NEGRO EDUCATORS WOULD TEACH AGRICULTURE. ~ Want Money For Such a Department at the Lincoln State Normal School.

December 31, 1908
NEGRO EDUCATORS WOULD
TEACH AGRICULTURE.

Want Money For Such a Department
at the Lincoln State Nor-
mal School.

The twenty-fourth annual session of the negro branch, Missouri State Teachers' Association, opened at the Lincoln high school, Nineteenth street and Tracy avenue, Tuesday morning. Several important papers were read and discussed that day.

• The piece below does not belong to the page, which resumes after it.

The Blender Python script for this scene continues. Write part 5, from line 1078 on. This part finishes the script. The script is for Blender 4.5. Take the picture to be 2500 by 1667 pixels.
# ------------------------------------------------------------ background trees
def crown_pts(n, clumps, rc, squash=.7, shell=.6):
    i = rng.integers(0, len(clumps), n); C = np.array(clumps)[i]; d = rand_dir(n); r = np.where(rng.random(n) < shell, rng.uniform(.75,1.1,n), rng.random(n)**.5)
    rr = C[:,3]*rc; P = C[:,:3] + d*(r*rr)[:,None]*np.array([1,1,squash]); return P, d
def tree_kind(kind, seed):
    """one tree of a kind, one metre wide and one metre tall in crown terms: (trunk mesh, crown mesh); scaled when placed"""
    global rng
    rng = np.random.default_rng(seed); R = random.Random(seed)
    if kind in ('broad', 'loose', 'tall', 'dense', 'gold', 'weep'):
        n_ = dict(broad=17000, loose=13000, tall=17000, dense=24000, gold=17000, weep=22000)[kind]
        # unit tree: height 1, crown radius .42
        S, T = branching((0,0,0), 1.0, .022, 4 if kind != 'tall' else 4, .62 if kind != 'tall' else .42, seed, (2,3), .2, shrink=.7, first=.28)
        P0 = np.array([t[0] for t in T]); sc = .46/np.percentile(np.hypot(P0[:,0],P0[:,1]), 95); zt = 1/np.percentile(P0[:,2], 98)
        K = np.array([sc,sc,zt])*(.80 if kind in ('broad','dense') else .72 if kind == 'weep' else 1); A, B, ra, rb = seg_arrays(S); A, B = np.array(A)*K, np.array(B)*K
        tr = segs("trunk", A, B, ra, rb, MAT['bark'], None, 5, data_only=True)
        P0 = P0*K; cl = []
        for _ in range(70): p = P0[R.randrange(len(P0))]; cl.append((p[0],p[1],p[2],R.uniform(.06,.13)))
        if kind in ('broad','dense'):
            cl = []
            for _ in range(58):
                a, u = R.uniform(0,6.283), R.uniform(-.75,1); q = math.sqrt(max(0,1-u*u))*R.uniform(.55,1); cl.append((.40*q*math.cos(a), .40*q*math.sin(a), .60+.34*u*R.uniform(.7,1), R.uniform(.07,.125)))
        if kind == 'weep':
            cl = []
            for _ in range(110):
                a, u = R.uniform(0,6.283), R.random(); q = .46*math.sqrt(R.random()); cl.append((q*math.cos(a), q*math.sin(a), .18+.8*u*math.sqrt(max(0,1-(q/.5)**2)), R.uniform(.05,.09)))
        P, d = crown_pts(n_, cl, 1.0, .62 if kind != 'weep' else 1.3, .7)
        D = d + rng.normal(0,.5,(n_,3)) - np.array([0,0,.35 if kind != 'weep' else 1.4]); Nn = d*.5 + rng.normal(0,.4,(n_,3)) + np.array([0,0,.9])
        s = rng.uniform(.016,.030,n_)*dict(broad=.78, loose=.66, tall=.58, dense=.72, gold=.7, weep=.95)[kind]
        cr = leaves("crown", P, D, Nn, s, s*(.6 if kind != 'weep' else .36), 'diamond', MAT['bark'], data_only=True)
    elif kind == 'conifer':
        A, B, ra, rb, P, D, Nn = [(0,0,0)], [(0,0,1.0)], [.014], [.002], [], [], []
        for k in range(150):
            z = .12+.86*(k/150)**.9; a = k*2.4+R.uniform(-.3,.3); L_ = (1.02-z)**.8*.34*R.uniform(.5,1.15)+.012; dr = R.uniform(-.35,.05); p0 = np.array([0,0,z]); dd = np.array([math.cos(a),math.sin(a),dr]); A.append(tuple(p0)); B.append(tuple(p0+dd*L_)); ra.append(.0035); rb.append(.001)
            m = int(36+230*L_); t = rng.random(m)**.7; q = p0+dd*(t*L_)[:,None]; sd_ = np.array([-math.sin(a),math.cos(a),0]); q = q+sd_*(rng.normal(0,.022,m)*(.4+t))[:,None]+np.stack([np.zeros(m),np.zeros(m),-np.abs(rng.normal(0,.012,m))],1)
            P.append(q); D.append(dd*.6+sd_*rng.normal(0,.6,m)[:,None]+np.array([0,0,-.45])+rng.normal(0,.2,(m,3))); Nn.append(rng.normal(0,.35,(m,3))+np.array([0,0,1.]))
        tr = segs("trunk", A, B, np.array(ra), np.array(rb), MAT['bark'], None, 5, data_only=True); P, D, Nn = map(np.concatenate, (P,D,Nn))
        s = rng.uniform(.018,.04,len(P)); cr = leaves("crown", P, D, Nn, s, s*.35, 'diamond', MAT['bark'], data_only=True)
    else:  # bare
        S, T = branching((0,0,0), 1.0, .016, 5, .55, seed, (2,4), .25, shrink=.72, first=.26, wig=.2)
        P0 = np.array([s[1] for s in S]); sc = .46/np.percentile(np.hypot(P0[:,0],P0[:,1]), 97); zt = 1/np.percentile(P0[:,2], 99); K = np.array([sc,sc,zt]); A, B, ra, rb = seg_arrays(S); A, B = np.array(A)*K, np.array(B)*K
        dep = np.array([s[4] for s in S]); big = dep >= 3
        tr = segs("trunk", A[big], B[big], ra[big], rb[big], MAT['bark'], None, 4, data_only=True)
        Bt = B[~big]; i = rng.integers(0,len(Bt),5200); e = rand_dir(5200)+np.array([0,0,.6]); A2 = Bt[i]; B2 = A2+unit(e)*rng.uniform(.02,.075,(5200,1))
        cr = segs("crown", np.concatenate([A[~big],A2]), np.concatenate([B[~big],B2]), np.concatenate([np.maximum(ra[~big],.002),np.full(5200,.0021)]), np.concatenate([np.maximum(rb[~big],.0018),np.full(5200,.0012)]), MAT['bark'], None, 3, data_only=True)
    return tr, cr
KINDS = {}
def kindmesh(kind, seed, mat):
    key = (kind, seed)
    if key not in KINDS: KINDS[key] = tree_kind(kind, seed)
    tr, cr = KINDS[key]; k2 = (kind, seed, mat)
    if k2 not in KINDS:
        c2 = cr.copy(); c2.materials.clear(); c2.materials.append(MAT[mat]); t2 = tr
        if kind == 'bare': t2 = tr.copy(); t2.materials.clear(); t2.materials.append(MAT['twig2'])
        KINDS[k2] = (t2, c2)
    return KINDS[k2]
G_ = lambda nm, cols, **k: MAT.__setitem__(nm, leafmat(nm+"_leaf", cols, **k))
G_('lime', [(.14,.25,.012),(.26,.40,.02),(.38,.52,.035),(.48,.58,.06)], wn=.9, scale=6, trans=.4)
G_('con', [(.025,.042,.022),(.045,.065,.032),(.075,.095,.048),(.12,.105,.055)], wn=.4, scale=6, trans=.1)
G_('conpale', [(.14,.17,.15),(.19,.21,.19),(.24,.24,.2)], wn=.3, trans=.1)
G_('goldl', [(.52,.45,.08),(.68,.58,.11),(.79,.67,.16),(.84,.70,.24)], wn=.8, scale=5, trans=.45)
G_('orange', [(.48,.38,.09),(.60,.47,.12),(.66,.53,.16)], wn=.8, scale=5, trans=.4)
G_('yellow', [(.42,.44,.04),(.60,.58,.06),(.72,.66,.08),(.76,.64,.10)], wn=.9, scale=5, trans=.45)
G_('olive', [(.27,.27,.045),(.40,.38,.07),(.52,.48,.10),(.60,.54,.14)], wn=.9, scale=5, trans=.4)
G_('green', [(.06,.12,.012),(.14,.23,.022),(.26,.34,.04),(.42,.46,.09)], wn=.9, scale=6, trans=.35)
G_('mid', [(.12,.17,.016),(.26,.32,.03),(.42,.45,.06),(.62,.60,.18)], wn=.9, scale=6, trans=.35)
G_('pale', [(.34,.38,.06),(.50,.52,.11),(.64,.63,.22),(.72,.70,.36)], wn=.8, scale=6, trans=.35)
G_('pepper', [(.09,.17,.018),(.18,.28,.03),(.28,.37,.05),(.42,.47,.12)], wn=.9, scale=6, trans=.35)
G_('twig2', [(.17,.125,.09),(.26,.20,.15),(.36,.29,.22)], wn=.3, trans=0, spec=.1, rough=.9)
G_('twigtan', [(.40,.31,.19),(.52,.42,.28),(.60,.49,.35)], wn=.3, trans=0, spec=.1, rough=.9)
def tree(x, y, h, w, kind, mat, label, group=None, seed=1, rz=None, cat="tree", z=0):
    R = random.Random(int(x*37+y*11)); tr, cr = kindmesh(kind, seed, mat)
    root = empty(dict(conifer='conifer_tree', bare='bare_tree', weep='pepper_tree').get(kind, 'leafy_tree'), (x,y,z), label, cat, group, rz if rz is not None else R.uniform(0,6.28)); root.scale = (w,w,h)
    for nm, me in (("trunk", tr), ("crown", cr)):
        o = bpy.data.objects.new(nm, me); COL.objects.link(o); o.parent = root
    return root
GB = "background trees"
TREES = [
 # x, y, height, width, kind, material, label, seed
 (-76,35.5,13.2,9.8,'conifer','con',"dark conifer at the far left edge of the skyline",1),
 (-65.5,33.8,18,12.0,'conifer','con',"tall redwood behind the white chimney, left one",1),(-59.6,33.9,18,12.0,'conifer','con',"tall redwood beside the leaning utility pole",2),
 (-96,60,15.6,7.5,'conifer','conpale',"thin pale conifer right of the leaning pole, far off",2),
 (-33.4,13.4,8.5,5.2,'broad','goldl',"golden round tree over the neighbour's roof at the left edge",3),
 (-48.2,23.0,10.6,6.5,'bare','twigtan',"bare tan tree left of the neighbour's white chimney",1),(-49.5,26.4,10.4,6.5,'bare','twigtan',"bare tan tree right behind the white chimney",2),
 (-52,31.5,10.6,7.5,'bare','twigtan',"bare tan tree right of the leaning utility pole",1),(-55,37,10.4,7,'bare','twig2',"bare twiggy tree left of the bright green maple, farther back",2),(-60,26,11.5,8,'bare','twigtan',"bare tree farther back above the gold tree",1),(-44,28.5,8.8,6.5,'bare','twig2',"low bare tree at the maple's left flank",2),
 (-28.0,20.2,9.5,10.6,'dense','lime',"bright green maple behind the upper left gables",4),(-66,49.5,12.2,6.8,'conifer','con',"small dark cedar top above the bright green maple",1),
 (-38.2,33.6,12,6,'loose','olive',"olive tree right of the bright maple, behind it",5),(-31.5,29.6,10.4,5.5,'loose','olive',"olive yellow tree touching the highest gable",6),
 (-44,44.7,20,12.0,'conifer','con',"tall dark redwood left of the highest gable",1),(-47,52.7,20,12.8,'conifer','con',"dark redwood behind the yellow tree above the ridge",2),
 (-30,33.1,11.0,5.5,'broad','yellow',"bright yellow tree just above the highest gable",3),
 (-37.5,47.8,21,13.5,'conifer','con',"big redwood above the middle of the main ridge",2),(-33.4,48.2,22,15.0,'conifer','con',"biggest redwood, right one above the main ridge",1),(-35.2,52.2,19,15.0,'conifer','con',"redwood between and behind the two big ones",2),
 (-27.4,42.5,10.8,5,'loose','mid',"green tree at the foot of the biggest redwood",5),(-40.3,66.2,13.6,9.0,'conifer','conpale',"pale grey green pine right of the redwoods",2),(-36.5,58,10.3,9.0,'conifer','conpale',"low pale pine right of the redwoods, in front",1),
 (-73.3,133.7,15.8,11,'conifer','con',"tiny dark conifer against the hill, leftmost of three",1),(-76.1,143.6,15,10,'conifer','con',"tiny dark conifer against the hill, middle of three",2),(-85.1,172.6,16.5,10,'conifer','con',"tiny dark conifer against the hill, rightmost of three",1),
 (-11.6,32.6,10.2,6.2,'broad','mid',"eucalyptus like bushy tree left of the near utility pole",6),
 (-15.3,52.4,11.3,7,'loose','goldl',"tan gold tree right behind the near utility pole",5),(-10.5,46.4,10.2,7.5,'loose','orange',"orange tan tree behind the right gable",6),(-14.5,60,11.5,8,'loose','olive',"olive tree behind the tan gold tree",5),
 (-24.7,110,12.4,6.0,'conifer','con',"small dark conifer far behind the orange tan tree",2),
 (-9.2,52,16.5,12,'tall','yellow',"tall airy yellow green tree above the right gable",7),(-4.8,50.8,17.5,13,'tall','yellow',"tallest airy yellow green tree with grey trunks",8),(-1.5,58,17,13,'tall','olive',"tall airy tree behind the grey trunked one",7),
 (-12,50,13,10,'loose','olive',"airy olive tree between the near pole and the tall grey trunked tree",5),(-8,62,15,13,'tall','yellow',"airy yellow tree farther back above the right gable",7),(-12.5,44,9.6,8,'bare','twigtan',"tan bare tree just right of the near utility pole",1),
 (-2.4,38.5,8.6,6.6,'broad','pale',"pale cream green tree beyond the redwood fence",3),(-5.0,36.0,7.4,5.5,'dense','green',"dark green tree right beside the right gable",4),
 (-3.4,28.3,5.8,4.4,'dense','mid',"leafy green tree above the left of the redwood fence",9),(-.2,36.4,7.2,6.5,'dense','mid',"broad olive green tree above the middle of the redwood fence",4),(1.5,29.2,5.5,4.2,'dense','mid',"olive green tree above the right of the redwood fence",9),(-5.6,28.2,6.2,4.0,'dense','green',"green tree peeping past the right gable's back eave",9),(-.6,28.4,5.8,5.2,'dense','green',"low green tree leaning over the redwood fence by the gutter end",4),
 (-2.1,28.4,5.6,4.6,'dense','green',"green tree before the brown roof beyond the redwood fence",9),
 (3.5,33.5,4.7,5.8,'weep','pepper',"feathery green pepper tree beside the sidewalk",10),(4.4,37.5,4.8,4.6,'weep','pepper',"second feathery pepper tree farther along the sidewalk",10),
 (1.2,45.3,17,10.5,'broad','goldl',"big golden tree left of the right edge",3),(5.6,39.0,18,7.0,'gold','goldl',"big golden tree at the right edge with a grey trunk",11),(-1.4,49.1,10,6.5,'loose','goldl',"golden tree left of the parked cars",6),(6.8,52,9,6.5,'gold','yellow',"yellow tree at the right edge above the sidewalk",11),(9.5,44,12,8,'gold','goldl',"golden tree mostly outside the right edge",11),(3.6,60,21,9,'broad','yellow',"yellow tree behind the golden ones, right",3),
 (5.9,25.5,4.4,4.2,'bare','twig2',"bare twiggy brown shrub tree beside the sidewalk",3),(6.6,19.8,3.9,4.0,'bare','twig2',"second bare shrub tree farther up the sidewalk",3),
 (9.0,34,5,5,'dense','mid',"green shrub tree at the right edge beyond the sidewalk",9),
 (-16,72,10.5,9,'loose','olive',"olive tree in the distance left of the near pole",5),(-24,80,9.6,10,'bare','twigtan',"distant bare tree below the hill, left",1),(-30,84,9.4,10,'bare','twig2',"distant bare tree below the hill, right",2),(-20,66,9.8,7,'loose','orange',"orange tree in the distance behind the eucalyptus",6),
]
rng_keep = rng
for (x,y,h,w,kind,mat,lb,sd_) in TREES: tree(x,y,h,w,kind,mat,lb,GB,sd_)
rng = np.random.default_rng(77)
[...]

Supplementary to the regular programme of yesterday was a lecture on the prevention of tuberculosis by Dr. W. J. Thompkins of this city. There were three meetings of the association yesterday and there will be only two today, morning and afternoon. This evening there will be a reception tendered the visiting teacakes by the local committee. That will close the session.

The most important work was done at the meeting yesterday afternoon. The matter under discussion was the establishment of an agricultural department in the Lincoln state normal school at Jefferson City. A committee was appointed to draft a petition to the incoming legislature, asking for an appropriation to that end.

"There are about 600 pupils in attendance at the state normal," said R. L. Logan of Columbia, Mo. "About forty to fifty of them are graduated each year, most all of them as teacakes. The field for negro teachers is small, and many of them regard it as a sacrifice, after spending four years at school, to go out into the rural districts and take schools which only pay from $25 to $45 per month.

"You would be surprised to know the number of men in this city, St. Louis and St. Joseph, all graduates of the state normal, who have gone to waiting tables in the best hotels. Why? Because they can earn more money at that. We feel that with an agricultural department at our state normal many a negro boy who comes there from the farm will be willing to go back there better equipped, as he will have learned practical farming. As it is, if they can't get schools, they drift to the cities and have to take what is offered to them. There are so few chances offered to the negro that we feel that the state ought to do this much to aid those who can and will profit by it. We know that the branch of the work, agriculture, will be taken up by many as soon as it is opened to them."